Assim sendo, no Brasil, dadas as particularidades históricas da transição, a tríade da memória (verdade, justiça e reparação) não se completa. Temos “meias verdades”, porque muitas mortes e desaparecimentos ainda não foram esclarecidos e nenhuma política de justiça efetivada. Portanto, os embates pela memória no Brasil apresentam-se em meio a um paradoxo: a condenação moral da ditadura sem a condenação jurídica dos agentes de Estado.

Verifica-se, ainda que as políticas de memória e o lugar do testemunho se configuram de maneiras plurais, a depender do processo de transição de cada país. O passado não tem um sentido fixo, pelo contrário, está sujeito às disputas de interpretações. Segundo Jelin (2002), as memórias são dinâmicas, mudando ao longo do tempo, dentro de uma lógica de manifestação e elaboração do trauma das estratégias políticas de vários atores, a partir de questões levantadas para inviabilizar a sua repetição.

Na Argentina, como explica Sarlo (2007), antes da transição democrática, mas intensamente a partir dela, ocorreu uma vasta reconstituição de atos de violência estatal por vítimas testemunhas numa dimensão jurídica indispensável à democracia. Assim, esses testemunhos além de terem sido a base probatória para a condenação do terrorismo de Estado, eles também passaram a ser considerados importantes ferramentas de análises fora da dimensão jurídica. Eles oportunizaram recuperar o passado repressivo para construir hipóteses que viabilizaram várias análises posteriores.
 
Quando acabaram as ditaduras do sul da América Latina lembrar foi uma atividade de restauração dos laços sociais e comunitários perdidos no exílio ou destruídos pela violência de Estado. Tomaram a palavra às vítimas e seus representantes (quer dizer, seus narradores: desde o início, nos anos 1970, os antropólogos ou ideólogos que representaram histórias como as de Rigoberta Menchú ou de Domitilia; mais tarde, os jornalistas) (SARLO, 2007, p. 46-47).

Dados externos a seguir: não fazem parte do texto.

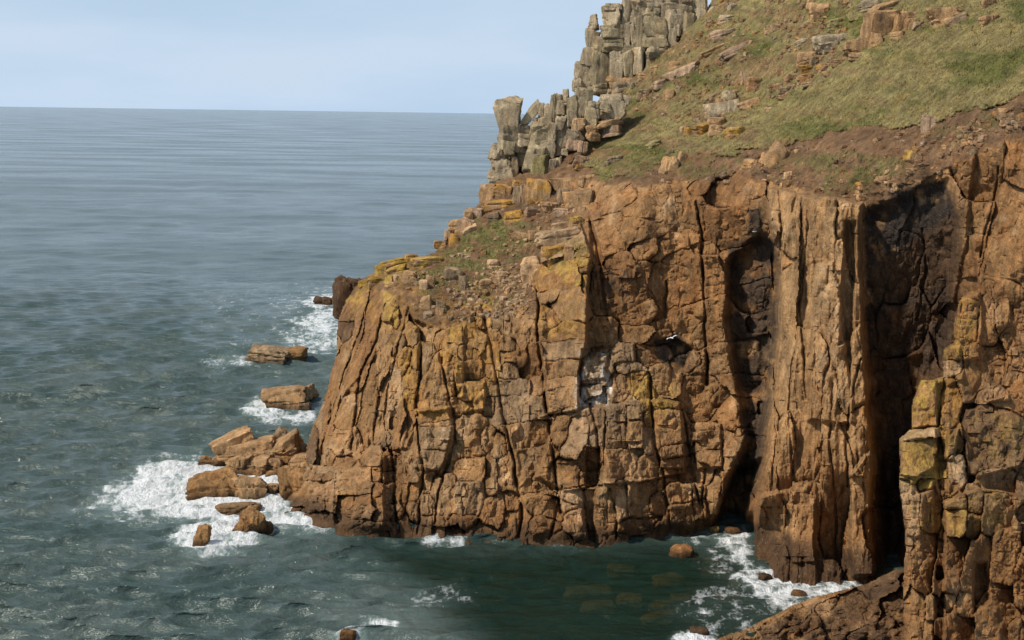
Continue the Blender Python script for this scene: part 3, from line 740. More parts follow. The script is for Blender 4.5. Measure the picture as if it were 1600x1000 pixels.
BZ = [dict(poly=[(1404, 760), (1476, 760), (1476, 1065), (1404, 1065)], hw=(8, 20), hh=(14, 44), a=4, off=.25, c='brtb', tilt=.03),
      dict(poly=[(1476, 760), (1745, 760), (1745, 1065), (1476, 1065)], hw=(10, 28), hh=(16, 60), a=10, off=.25, c='brbb', tilt=.03, ja=10),
      dict(poly=[(1470, 400), (1745, 370), (1745, 770), (1470, 770)], hw=(14, 34), hh=(12, 40), a=4, off=.25, c='brbd', tilt=.03, ja=10)]
rng = np.random.default_rng(21)
one = np.ones(B.X.shape)
carve(B, BH + fill_seeds(BZ, BH, rng), one)
second_order(B, one, [dict(poly=z['poly'], hw=(8, 15), hh=(10, 22), a=z['a'], c='b', ja=14) for z in BZ], 0.38, 6)
B.off += 0.35 * fbm(B.X / 60, B.Y / 90, 4) + 0.28 * (.3 - np.abs(fbm(B.X / 11, B.Y / 15, 4, .65)))
B.paint([(1404, 780), (1745, 760), (1745, 1065), (1404, 1065)], 'r', .55, 20, .4, 30)
B.paint([(1500, 440), (1745, 400), (1745, 640), (1500, 640)], 'r', .4, 20, .4, 30)
B.paint([(1405, 590), (1480, 585), (1480, 760), (1405, 770)], 'y', .35, 8, .45)
B.paint([(1405, 740), (1475, 740), (1470, 830), (1440, 850)], 'y', .5, 8, .55)
B.paint([(1480, 770), (1570, 765), (1570, 830), (1480, 840)], 'y', .35, 8, .5)
B.paint([(1520, 650), (1620, 640), (1620, 740), (1525, 740)], 'y', .3, 10, .55)
B.paint([(1490, 465), (1530, 455), (1530, 600), (1480, 600)], 'o', .35, 8, .5)
B.paint([(1530, 730), (1610, 700), (1620, 770), (1540, 765)], 's', .6, 8, .3)
bsd = poly_sd(B.WX, B.WY, BOUT)
B.off -= (B.X < 1500) * 2.5 * np.exp(-np.clip(bsd, 0, 99) / 5.0)
ob = build_face(B, bbase - B.off, bsd > 0, np.zeros(B.X.shape, int), dict(names={0: ('buttress_cliff', 160)}, mat={0: M_ROCK}, skirt=0))
tag(ob[0], 'nearest lichen yellowed granite buttress with blocky ledges', kind='structure')

C = Face(1096, 860, 1440, 1060, STEP)
COUT = [(1045, 1065), (1090, 1012), (1130, 993), (1165, 982), (1200, 966), (1238, 945), (1270, 935), (1300, 925), (1325, 918), (1345, 915), (1370, 905), (1400, 892), (1445, 880), (1445, 1065)]
CC = [(1130, 1005, 129.5), (1200, 975, 133), (1250, 950, 135.5), (1300, 928, 138.5), (1345, 915, 140.5), (1400, 892, 142), (1440, 880, 142), (1200, 1000, 129.5), (1250, 980, 131.5), (1300, 960, 133.5), (1300, 1000, 130.5), (1400, 950, 134.5), (1400, 1000, 131), (1200, 1050, 124), (1400, 1060, 126), (1100, 1050, 125)]
cbase = tps(CC, C.X, C.Y)
CZ = [dict(poly=[(1085, 860), (1445, 860), (1445, 1065), (1085, 1065)], hw=(16, 44), hh=(9, 24), a=-26, off=.5, c='rrdb', tilt=.03, ja=10)]  # dark blocks among the rust, part of the ridge's painted shade
rng = np.random.default_rng(31)
onec = np.ones(C.X.shape)
carve(C, fill_seeds(CZ, [], rng), onec)
second_order(C, onec, [dict(poly=CZ[0]['poly'], hw=(9, 18), hh=(8, 16), a=-20, c='b', ja=14)], 0.6, 9)
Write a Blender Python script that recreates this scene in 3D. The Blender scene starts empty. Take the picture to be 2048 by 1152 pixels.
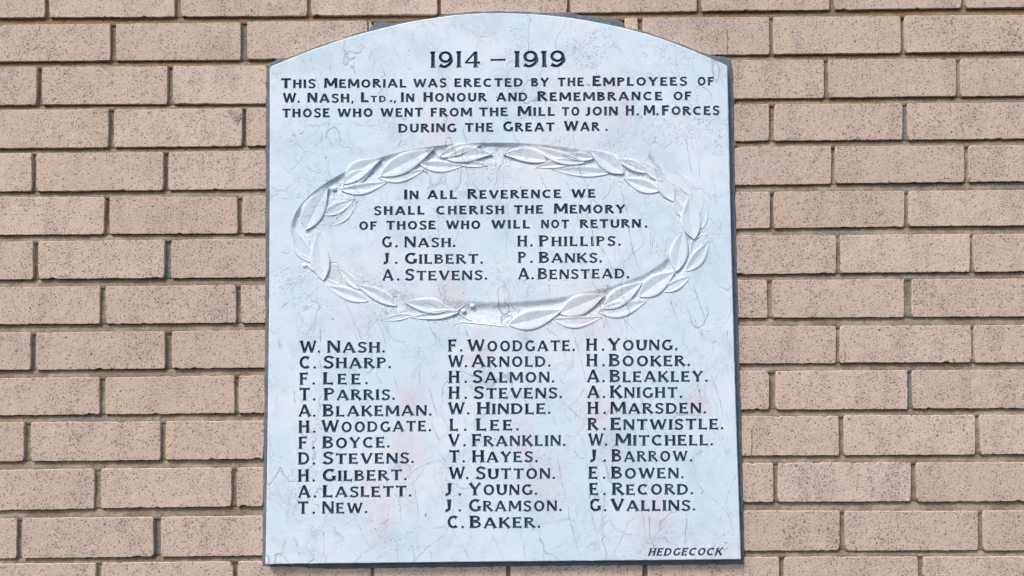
import bpy, math, random
import numpy as np
from mathutils import Vector, Matrix, noise
from mathutils.geometry import delaunay_2d_cdt
R = math.radians
scene = bpy.context.scene
col = scene.collection

# ------------------------------------------------------------------ camera
F_PX = 1479.0                       # focal length in pixels of the 2048 wide photograph
CAM = Vector((0.0, -1.232, 1.72))
cam_rot = Matrix.Rotation(R(90 + 3.35), 3, 'X') @ Matrix.Rotation(R(-0.45), 3, 'Z')
cd = bpy.data.cameras.new('camera'); cam = bpy.data.objects.new('camera', cd); col.objects.link(cam)
cam.location = CAM; cam.rotation_euler = cam_rot.to_euler()
cd.sensor_width = 36.0; cd.lens = F_PX * 36.0 / 2048.0; cd.clip_start = 0.01; cd.clip_end = 100
scene.camera = cam

def at(px, py, y=0.0):
    """measured picture position -> point of the upright plane y (wall face is y = 0)"""
    d = cam_rot @ Vector(((px - 1024) / F_PX, (576 - py) / F_PX, -1.0))
    t = (y - CAM.y) / d.y
    return CAM + d * t

# ------------------------------------------------------------------ sky and sun
SUN_EL, SUN_AZ = 54.0, -38.0        # azimuth: left of the camera axis, in front of the wall
w = bpy.data.worlds.new('World'); scene.world = w; w.use_nodes = True
nt = w.node_tree; bg = nt.nodes['Background']
sky = nt.nodes.new('ShaderNodeTexSky'); sky.sky_type = 'NISHITA'; sky.sun_disc = False
sky.sun_elevation = R(SUN_EL); sky.sun_rotation = R(180 + 38); sky.dust_density = 3.0; sky.air_density = 1.0
nt.links.new(sky.outputs[0], bg.inputs[0]); bg.inputs[1].default_value = 0.11
sl = bpy.data.lights.new('sun', 'SUN'); sl.energy = 1.5; sl.angle = R(11); sl.color = (1.0, 0.93, 0.84)
sun = bpy.data.objects.new('sun', sl); col.objects.link(sun)
sd = Vector((math.sin(R(SUN_AZ)) * math.cos(R(SUN_EL)), -math.cos(R(SUN_AZ)) * math.cos(R(SUN_EL)), math.sin(R(SUN_EL))))
sun.rotation_euler = sd.to_track_quat('Z', 'Y').to_euler(); sun.location = (-2, -3, 5)
scene.view_settings.view_transform = 'Standard'; scene.view_settings.look = 'None'
scene.view_settings.exposure = 0.9; scene.view_settings.gamma = 1.0

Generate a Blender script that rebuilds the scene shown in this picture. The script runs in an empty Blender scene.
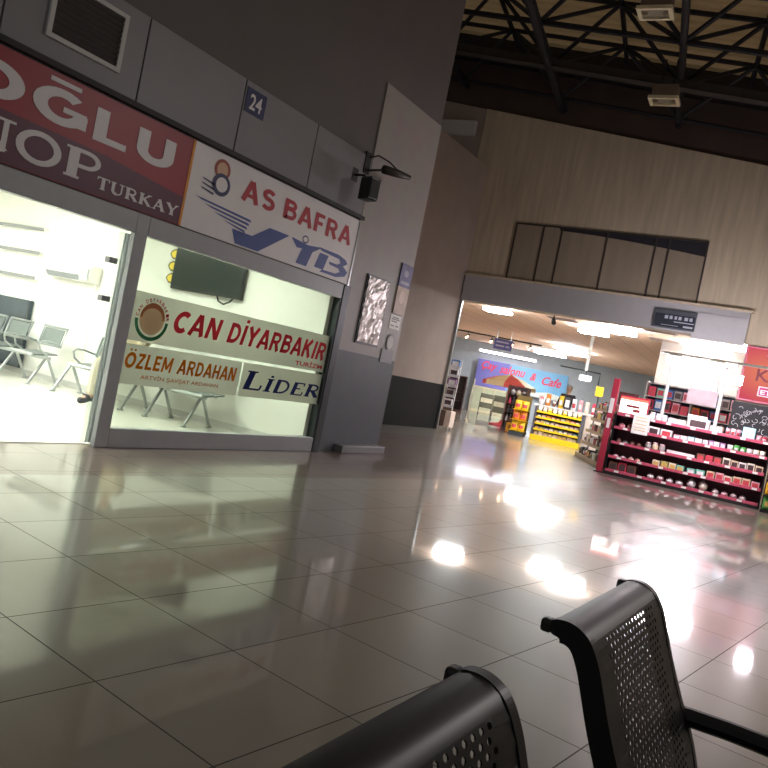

Essa proliferação de discursos sobre as consequências da ditadura militar na Argentina se deu através de diversas narrativas em outros meios, como no campo judicial e de comunicação. Essas narrativas foram acolhidas pela sociedade que não encarava essa reconstrução do passado repressivo com desconfiança, exceto os agentes do Estado que, evidentemente, atacavam o valor probatório dos testemunhos.
 
Se excluírem os culpados, ninguém (fora da esfera judiciária) pensou em submeter a escrutínio metodológico o testemunho em primeira pessoa das vítimas. Sem dúvida, teria algo de monstruoso aplicar a esses discursos os princípios de dúvida metodológica (...). As vítimas falavam pela primeira vez e o que contavam não só lhes dizia respeito, mas se transformava em “matéria-prima” da indignação e também em impulso das transições democráticas que na Argentina se fez sob o signo do Nunca mais (SARLO, 2007, p. 46-47). (SARLO, 2007, p. 46 e 47)

 
Portanto, na Argentina pós-ditadura, a memória passa a ser um dever, uma necessidade moral, jurídica e política. Os discursos de necessidade de reparação e justiça vieram à tona e neles se envolveu a sociedade nos anos de 1980 em tempos de redemocratização. Assim, há uma subordinação inevitável do passado rememorado pelas estruturas políticas, sociais e culturais do presente que o aciona.

No caso do fim da ditadura argentina decorreu uma luta não apenas para compreender as vítimas e os atos ocorridos, mas para estabelecer uma significação e atuação jurídica, política e social na transição democrática. As organizações de direitos humanos contribuíram para promover a politização do discurso que clamava por uma elaboração de sentido para aquele passado doloroso que deixou fissuras sociais. Portanto, reivindicava-se justiça com a condenação dos criminosos e a reparação das vítimas pelas práticas de violência cometidas pelo Estado.

Os processos de transição e pacificação de períodos marcados por extrema violência necessitam da reconstrução da memória que visa superar o trauma deixado, a fim de seguir em frente, em outras palavras, passar para uma nova fase. Nessa operação, muitos atores sociais e políticos disputam lugares no processo. Trata-se de uma operação de sentidos da reconstrução dos “discursos da verdade” e definição das responsabilidades jurídicas que assume o lugar de uma luta política pela memória.


“Se excluírem os culpados, ninguém (fora da esfera judiciária) pensou em submeter a escrutínio metodológico o testemunho em primeira pessoa das vítimas”

(SARLO, 2007, p. 46 e 47)
REFERÊNCIAS BIBLIOGRÁFICAS
JJELIN, Elizabeth. Los Trabajos de la memoria. Madri Siglo XXI. Social Sciense Reseach Council, 2002.
SARLO, Beatriz. Tempo passado. Cultura da memória e guinada subjetiva. São Paulo: Cia das Letras; Belo horizonte: Editora UFMG, 2007.